EX-DEPENDENTE QUÍMICO EXISTE SIM, CASAGRANDE!
Casagrande foi um grande jogador de futebol e um bom comentarista, mas está longe de ser um pensador. Um exemplo disso foi quando ele disse que não gostava do termo Dinizismo—referência ao estilo de jogo, digamos, mais lúdico de Fernando Diniz—porque o sufixo lhe lembrava nazismo. Essa é uma ignorância sem precedentes, pois desconsidera a importância de outros ”-ismos” fundamentais na história, como romantismo, iluminismo, humanismo, pacifismo, abolicionismo, racionalismo, modernismo e até darwinismo. Tudo isso para manter uma visão maniqueísta e estreita da realidade.
E é essa mesma visão estrábica que ele apresenta no seu livro, onde afirma que “não existe ex-dependente químico”.
A Cartilha Engessada dos 12 Passos
Essa teoria repetida por Casagrande está presente na cartilha do Narcóticos Anônimos (NA), muito baseada nos 12 Passos de Recuperação.

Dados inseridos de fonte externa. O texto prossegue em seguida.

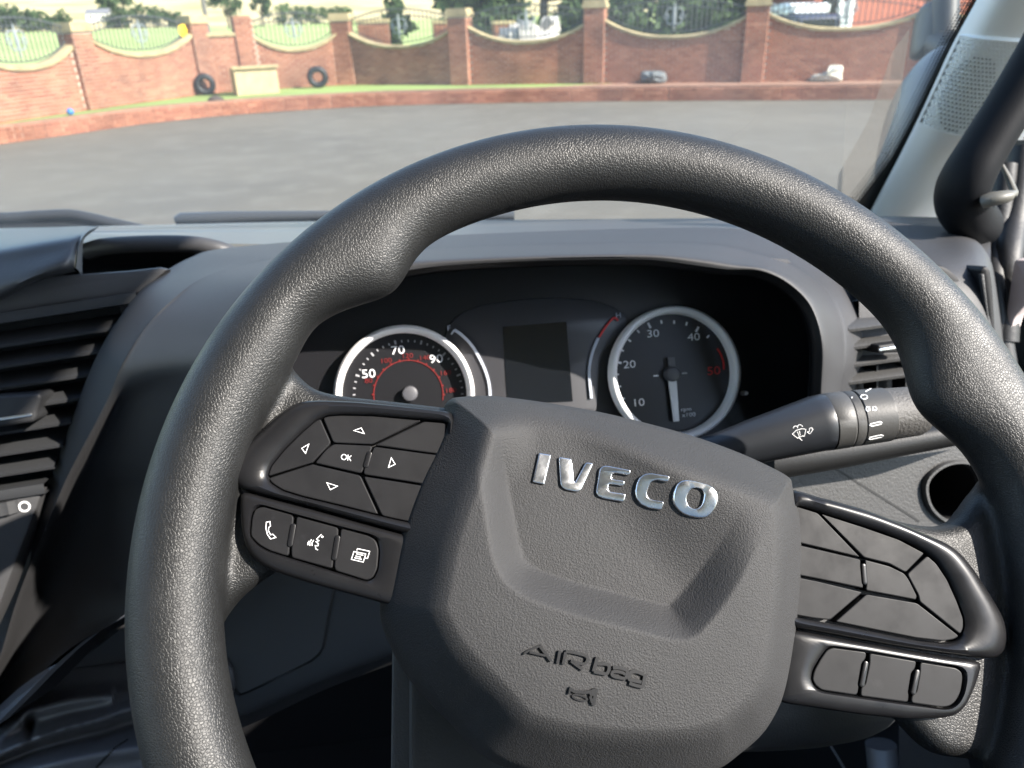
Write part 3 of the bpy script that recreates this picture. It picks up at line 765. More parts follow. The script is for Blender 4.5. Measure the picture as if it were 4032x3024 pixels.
# centre vent -----------------------------------------------------------
cv = thing('air_vent', 'large slatted centre air vent with chrome-edged tab at the left edge', 'air vent', CS.to(*CS.px((60, 1900))))
mb = MB(); mb.prism(CS, [(-.33, -.10), (-.33, .09)] + CS.pxs([(-500, 1290), (470, 1200), (480, 1256), (400, 1380), (330, 1540), (215, 1850), (190, 1930), (-500, 2060)], -.05), -.08, -.05); mb.build('vent_back', M_BLACK, cv)
LEGX = lambda y: float(np.interp(y, [981, 1015, 1085, 1154, 1256, 1369, 1509, 1655, 1850, 1974, 2386], [886, 760, 632, 550, 474, 405, 341, 284, 210, 151, 0])) + 4
def slat_end(y0):
    x = 300.0
    for _ in range(12): x = .5 * x + .5 * LEGX(y0 - x * .155)
    return x
ys = [1370, 1452, 1537, 1625, 1713, 1798, 1879]
for y in ys:
    xe = slat_end(y); a = CS.px((-300, y + 300 * .155), 0); b_ = CS.px((xe, y - xe * .155), 0)
    mb = MB()
    prof = [(0, 0), (.0008, .0022), (-.003, .0042), (-.034, .0135), (-.034, .0110), (-.003, .0005)]
    a = (-.30, a[1] + (b_[1] - a[1]) * (-.30 - a[0]) / (b_[0] - a[0]))
    rows = [[CS.to(p[0], p[1] + q[1], q[0]) for q in prof + prof[:1]] for p in (a, b_)]
    mb.grid(rows); mb.build('slat', M_DASHDARK, cv, 50)
for (ya, nm) in ((1255, 'vent_top_edge'), (1950, 'vent_bottom_edge')):
    xe = slat_end(ya); a = CS.px((-300, ya + 300 * .155), 0); b_ = CS.px((xe, ya - xe * .155), 0); mb = MB()
    prof = [(-.05, -.004), (.003, -.004), (.004, 0), (.003, .0045), (-.05, .008)]
    mb.grid([[CS.to(p[0], p[1] + q[1], q[0]) for q in prof] for p in (a, b_)]); mb.build('vent_edge', M_DASHDARK, cv, 40)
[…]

Esse método, no entanto, é totalmente quadrado e engessado, um guia de autoajuda que coloca todo dependente químico na mesma condição, como se fossem todos iguais, sem distinção, sem levar em conta sua individualidade singular.
Para quem tem uma visão atarracada, isso pode ser útil. Mas para mim, não. A filosofia é o contraponto do senso comum, e os 12 Passos são apenas uma receita de bolo que não respeita a complexidade da existência humana.

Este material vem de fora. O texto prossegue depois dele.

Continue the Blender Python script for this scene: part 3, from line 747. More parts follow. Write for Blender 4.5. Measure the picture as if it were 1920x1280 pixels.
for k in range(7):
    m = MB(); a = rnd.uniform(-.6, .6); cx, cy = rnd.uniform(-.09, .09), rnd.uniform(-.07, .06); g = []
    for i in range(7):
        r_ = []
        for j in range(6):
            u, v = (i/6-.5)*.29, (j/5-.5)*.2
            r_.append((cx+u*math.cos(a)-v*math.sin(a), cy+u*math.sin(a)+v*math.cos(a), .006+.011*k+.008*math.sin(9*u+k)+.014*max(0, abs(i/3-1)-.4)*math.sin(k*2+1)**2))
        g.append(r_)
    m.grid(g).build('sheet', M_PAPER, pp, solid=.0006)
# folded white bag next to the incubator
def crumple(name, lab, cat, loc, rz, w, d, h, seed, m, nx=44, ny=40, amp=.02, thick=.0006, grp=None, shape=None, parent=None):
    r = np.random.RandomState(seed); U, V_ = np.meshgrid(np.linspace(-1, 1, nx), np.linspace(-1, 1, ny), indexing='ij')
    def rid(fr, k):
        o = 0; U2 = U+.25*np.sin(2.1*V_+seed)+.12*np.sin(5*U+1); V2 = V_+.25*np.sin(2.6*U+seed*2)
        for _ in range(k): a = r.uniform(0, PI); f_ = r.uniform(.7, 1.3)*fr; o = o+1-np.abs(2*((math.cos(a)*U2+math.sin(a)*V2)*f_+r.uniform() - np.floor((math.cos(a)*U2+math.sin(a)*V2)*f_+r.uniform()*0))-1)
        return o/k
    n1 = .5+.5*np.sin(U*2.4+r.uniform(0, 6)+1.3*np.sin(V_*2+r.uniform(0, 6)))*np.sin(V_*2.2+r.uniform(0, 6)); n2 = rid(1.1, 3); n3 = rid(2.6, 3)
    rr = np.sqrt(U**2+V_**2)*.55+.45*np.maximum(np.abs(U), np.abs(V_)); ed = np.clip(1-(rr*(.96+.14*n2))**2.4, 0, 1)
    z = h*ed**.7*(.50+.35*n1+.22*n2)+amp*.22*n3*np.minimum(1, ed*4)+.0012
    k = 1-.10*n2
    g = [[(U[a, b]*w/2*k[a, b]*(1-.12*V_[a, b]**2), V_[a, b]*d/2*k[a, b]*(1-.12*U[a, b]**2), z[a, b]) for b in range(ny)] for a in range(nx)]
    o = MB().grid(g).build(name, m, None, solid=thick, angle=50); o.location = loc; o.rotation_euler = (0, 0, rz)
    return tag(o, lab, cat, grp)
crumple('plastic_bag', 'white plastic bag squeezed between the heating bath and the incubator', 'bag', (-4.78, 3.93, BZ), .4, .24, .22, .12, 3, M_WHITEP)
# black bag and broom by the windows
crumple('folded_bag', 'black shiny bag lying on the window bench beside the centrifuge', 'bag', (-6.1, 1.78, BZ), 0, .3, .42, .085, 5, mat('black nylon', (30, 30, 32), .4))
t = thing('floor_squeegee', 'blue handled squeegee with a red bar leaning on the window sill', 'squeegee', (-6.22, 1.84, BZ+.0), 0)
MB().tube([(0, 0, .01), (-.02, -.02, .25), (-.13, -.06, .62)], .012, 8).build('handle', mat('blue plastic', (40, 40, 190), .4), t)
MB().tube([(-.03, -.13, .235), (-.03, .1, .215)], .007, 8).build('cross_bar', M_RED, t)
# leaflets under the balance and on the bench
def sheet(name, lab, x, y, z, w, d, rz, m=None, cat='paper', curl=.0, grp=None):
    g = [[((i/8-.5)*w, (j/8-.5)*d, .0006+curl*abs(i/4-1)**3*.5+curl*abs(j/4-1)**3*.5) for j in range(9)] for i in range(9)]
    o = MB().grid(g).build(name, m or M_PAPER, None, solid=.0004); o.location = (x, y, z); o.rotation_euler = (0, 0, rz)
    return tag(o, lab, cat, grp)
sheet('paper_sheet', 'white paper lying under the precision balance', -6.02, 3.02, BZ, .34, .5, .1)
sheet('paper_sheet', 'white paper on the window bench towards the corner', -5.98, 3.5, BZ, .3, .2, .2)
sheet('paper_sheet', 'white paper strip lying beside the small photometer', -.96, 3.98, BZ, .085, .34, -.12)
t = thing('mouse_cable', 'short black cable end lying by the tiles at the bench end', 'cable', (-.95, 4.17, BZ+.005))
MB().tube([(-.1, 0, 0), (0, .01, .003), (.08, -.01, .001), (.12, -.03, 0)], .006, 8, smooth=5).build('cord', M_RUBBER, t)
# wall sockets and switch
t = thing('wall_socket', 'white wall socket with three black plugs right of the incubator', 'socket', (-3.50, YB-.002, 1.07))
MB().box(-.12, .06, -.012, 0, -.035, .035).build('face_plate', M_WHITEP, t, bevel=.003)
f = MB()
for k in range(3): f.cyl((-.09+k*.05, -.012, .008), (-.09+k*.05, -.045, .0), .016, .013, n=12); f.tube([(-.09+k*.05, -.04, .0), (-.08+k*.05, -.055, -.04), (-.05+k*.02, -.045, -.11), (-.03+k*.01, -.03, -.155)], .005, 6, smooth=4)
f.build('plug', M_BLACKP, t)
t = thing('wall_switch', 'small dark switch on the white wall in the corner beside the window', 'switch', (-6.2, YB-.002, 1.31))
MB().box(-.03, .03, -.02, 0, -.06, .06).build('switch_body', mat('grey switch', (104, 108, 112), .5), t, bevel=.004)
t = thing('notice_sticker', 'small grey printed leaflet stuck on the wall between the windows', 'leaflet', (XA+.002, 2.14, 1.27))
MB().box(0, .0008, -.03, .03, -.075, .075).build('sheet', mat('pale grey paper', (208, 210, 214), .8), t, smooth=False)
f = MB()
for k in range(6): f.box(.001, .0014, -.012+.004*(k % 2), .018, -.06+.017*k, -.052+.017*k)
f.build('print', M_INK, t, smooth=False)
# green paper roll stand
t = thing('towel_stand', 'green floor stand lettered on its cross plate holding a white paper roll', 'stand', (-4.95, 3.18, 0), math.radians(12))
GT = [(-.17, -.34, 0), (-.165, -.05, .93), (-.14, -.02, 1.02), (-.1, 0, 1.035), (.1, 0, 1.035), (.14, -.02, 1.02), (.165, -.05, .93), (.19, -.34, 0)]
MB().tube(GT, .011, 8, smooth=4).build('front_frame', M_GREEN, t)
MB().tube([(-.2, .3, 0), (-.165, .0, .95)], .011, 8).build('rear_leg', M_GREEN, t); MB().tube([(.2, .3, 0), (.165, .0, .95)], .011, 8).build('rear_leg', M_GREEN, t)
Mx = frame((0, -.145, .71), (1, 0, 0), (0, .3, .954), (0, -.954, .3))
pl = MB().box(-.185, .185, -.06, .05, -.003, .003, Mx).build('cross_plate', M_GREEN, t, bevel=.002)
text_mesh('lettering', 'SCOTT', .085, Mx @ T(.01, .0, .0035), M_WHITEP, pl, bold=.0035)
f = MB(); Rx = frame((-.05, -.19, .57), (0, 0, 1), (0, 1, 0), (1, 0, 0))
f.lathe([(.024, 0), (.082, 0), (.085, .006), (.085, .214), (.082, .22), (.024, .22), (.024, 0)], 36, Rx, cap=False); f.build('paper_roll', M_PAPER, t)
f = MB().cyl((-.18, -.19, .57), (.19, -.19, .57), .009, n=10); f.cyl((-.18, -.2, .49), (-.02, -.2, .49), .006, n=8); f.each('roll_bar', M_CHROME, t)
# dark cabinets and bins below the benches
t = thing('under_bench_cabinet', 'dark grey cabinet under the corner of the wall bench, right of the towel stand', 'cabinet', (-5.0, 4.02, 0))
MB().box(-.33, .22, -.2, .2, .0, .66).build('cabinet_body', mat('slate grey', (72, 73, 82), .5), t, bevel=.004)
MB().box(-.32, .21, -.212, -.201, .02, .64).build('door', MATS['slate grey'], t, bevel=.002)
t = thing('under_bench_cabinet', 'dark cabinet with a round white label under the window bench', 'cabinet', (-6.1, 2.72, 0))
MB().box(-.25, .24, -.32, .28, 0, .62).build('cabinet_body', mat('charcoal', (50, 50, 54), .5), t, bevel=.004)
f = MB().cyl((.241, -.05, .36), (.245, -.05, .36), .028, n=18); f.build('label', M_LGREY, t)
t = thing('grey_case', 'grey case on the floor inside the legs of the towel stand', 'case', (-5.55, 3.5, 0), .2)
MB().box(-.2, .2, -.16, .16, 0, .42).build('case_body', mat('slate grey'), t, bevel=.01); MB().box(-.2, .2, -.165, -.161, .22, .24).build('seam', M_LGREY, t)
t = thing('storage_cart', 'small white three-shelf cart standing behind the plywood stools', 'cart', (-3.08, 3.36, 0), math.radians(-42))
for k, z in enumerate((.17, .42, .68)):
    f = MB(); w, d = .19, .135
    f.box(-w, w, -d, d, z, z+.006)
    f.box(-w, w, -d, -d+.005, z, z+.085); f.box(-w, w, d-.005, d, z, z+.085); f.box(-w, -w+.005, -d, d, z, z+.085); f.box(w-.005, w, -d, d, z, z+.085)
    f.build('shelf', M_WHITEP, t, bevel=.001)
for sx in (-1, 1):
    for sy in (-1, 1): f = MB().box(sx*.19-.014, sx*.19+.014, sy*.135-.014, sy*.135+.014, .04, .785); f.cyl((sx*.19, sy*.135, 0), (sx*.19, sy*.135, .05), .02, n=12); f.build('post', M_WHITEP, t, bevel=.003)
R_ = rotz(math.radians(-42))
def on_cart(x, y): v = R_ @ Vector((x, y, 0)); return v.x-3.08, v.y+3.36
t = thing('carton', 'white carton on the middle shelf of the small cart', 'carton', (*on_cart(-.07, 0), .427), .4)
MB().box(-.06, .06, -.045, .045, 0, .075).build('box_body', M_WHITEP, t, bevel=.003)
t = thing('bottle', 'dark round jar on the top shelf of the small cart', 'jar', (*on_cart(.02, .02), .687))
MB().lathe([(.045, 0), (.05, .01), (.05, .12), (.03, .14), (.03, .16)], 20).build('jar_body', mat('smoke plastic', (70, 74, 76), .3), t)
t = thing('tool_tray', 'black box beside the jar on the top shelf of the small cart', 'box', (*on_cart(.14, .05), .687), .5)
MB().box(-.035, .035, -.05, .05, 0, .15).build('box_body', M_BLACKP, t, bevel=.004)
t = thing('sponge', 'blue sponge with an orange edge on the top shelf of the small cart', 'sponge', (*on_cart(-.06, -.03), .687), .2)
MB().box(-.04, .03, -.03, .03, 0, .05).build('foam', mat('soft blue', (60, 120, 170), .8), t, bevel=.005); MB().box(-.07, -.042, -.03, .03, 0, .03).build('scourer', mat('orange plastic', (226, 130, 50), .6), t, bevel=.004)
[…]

Agora, vamos rebater o argumento de Casagrande e das cartilhas de NA com embasamento real.
A Falácia do “Sempre Serás”
Dizer que “não existe ex-dependente químico” significa afirmar que o dependente já nasceu dependente, que essa condição é inata, algo essencial e imutável. Mas, segundo os princípios do existencialismo, isso não faz sentido. O ser humano primeiro existe e depois adquire sua essência.
Se alguém escolhe deixar o caminho destrutivo da dependência química para cuidar de sua mente e corpo, tornando-se confiante, respeitável, um bom pai de família, culto, elegante, um bom marido, ele não está exercendo sua liberdade?
É exatamente por isso que Sartre chama essa negação de má-fé—quando alguém se recusa a reconhecer sua capacidade de escolha e mudança.
Se NA e Casagrande negam essa liberdade ao homem, argumentando que a substância retirou sua capacidade de decisão, eles ignoram a própria condição humana, que é existir e, ao existir, decidir.
Portanto, afirmar que “uma vez dependente, sempre dependente” é de uma ignorância abissal.
A Marca no Corpo Não Define a Consciência
Michel Foucault já analisou como a sociedade marca os corpos com rótulos, assim como Kafka descreve no conto Na Colônia Penal, onde a sentença do condenado é cravada na sua pele como uma marca indelével.
Sim, a cicatriz da dependência pode continuar ali. Mas ela é apenas uma cicatriz. O corpo continua existindo independente dela. Ela não dita sua existência, não define quem você é.
O estigma social funciona como pedras que obstruem o fluxo da água em um rio. Mas a água sempre encontra um caminho.
Por isso, aprender a não ressentir o passado e lidar com ele é essencial.
Hoje, bato no peito e digo com orgulho: sou ex-dependente químico. E nunca mais me vejo voltando a sê-lo.